Dataset extract:
---
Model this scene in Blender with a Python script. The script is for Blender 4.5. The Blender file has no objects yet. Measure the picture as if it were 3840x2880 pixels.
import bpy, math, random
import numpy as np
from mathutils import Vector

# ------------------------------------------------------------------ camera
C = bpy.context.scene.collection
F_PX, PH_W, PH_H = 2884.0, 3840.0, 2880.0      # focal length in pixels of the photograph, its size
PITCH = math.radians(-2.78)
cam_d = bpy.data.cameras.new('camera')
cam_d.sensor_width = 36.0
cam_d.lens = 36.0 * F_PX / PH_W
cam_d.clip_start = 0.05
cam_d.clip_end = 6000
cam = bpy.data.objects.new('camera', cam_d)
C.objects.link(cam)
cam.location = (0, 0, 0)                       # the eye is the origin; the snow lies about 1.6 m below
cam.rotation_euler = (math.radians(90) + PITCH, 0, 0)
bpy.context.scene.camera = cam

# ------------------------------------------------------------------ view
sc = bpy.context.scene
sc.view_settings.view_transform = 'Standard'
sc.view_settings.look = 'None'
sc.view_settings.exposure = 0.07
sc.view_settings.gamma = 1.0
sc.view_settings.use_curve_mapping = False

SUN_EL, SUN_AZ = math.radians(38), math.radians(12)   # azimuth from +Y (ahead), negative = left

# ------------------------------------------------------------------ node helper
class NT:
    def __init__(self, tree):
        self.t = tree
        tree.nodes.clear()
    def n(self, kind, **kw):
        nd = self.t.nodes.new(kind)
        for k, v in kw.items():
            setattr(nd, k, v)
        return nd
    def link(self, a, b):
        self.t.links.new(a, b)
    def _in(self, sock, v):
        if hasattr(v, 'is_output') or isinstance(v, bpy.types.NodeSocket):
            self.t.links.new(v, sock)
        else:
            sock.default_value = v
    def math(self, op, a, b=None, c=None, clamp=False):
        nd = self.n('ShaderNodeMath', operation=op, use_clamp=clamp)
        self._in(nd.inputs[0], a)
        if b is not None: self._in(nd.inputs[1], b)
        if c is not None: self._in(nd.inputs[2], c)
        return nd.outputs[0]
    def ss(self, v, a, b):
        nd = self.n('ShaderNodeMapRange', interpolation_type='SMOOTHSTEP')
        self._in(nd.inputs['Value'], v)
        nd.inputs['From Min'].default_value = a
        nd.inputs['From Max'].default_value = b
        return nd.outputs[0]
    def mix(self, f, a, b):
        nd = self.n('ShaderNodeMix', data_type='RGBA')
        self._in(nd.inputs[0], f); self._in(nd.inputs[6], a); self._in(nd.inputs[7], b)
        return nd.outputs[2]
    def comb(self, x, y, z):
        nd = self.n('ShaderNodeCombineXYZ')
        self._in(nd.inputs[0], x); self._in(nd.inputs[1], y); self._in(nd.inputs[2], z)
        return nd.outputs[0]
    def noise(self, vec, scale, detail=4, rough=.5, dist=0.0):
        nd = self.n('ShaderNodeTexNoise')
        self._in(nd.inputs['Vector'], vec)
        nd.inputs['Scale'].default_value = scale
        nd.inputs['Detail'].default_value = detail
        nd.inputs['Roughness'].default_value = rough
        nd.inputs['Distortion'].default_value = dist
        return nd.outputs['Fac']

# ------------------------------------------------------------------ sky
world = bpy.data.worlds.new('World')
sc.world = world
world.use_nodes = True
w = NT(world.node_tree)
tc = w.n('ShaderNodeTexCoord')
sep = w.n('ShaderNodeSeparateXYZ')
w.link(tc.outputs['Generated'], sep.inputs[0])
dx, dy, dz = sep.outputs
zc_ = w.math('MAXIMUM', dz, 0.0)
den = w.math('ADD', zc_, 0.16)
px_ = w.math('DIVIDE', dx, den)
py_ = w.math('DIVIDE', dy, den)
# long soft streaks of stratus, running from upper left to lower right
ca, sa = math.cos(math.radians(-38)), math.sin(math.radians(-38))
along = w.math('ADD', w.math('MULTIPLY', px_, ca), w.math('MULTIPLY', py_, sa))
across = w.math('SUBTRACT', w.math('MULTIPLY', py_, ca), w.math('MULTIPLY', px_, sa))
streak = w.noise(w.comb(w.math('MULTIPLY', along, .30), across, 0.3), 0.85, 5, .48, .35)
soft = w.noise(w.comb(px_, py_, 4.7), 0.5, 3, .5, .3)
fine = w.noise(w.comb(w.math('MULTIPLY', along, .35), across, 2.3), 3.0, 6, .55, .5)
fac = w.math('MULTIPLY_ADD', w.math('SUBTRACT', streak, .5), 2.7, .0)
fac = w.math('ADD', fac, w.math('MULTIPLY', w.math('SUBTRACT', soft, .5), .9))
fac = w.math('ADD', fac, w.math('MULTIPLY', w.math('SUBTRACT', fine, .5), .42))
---
Instruction:
Repeat, word for word, the lines from the opening of the material through the line containing "bpy.context.scene.camera = cam".

Exercise solution:
Model this scene in Blender with a Python script. The script is for Blender 4.5. The Blender file has no objects yet. Measure the picture as if it were 3840x2880 pixels.
import bpy, math, random
import numpy as np
from mathutils import Vector

# ------------------------------------------------------------------ camera
C = bpy.context.scene.collection
F_PX, PH_W, PH_H = 2884.0, 3840.0, 2880.0      # focal length in pixels of the photograph, its size
PITCH = math.radians(-2.78)
cam_d = bpy.data.cameras.new('camera')
cam_d.sensor_width = 36.0
cam_d.lens = 36.0 * F_PX / PH_W
cam_d.clip_start = 0.05
cam_d.clip_end = 6000
cam = bpy.data.objects.new('camera', cam_d)
C.objects.link(cam)
cam.location = (0, 0, 0)                       # the eye is the origin; the snow lies about 1.6 m below
cam.rotation_euler = (math.radians(90) + PITCH, 0, 0)
bpy.context.scene.camera = cam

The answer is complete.